Standardizing educational classism

The ACT's new policy on test retakes gives wealthier test takers unfair advantage

Especially during junior year, students are trying to get high scores on their standardized tests such as the ACT and SAT. Now, following some changes, it might have become easier — for some students.

Starting September 2020, students will be able to retake sections of the ACT, without retaking the entire test, to improve their scores. There will be no limits on the amount of times students can retake the sections of the test. 

Allowing students to retake sections instead of retaking the entire test makes it easier for a student to not only improve their score, but get their preferred score. Don’t get me wrong — being able to retest on certain sections without needing to retake the entire test is an amazing opportunity; however, admissions experts say that this would most likely apply to wealthier students, according to Education Dive, further giving a disadvantage to students who can not afford extensive test prep for standardized tests. This change doesn’t benefit much if students have the same barriers that prevent them from heavily preparing. If the game of college was already unfair, this just tipped the scales all the way in favor of affluent schools and students.

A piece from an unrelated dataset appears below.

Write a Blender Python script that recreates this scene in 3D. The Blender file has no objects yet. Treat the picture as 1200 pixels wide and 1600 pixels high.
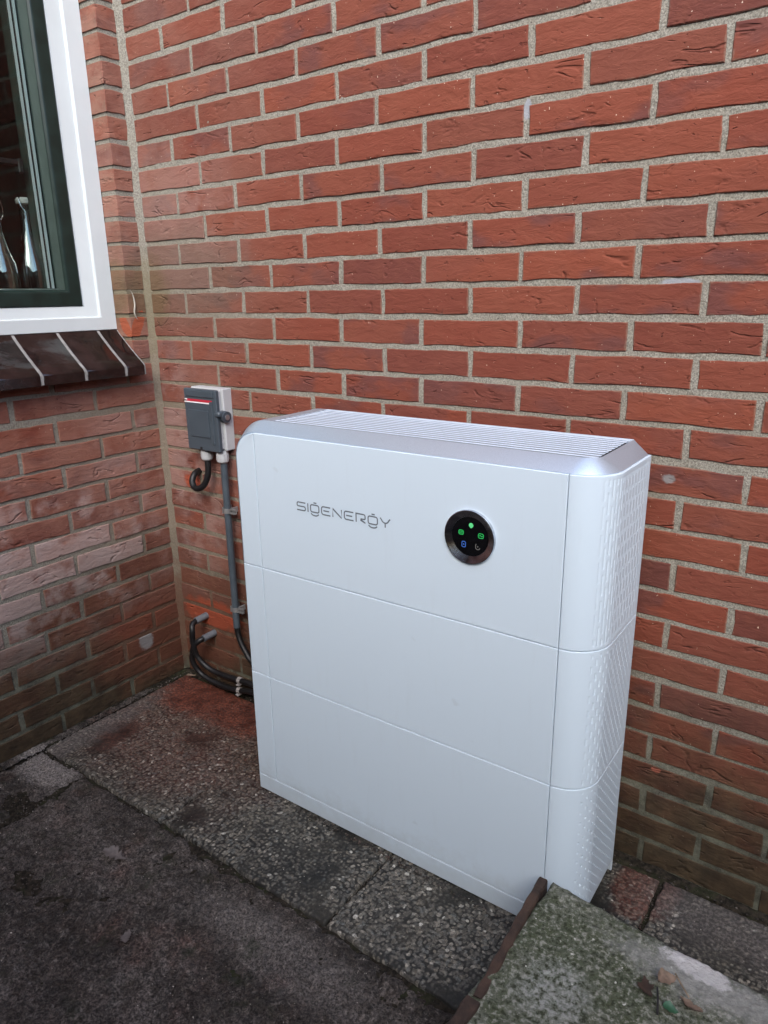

A record number of colleges and universities have made submitting a student’s standardized test scores optional, according to The Washington Post, due to the fact that standardized tests are not a good indicator of a student’s success in college. Students coming from wealthier families typically take intensive and expensive courses to perform better on the ACT (and/or SAT), while other students — who can’t afford to pay for prep courses —  receive lower scores, which obviously doesn’t benefit them during the admission and aid process.  

I understand that the intention. Ideally, the ACT’s new policies would allow everyone — wealthy or not — to raise their ACT score. Yet the reality is, wealthier students, with more money available to them, continue receiving extensive prep courses for every section of the test, which is not evening the odds for students who don’t have access to these resources. There’s already a problem with standardized tests giving an upper-hand to wealthier students, so creating additional retake opportunities for students will further escalate the problem. This might only further widen “the gap between under-resourced and better-resourced students,” according to Annie Reznik, the executive director of the Coalition for College. 

Other than in the instance that a student did poorly on one section of the ACT but still received an overall good score, retaking the test would, indeed, be ideal. However, the purpose of the test is to demonstrate college readiness, and allowing students to retake their exams until their hearts are content doesn’t exactly mirror the actual “college experience”. 

Rather than focusing on “improving” the conditions of standardized testing, rather than eliminating it completely, colleges should instead place more emphasis on GPA and extracurricular activities because they reveal more about a student’s work ethic and commitment over the years than standardized test scores. High school GPA and graduation rates have a much stronger positive correlation than test scores and graduation rates, according to Forbes. For this reason, we shouldn’t continue to use a faulty system. 

There should either be more high-quality and affordable preparation courses available to all students, especially low-income ones, or the elimination of the ACT and standardized tests occurs. At least then, items such as GPA and extracurricular activities will have greater value placed on them.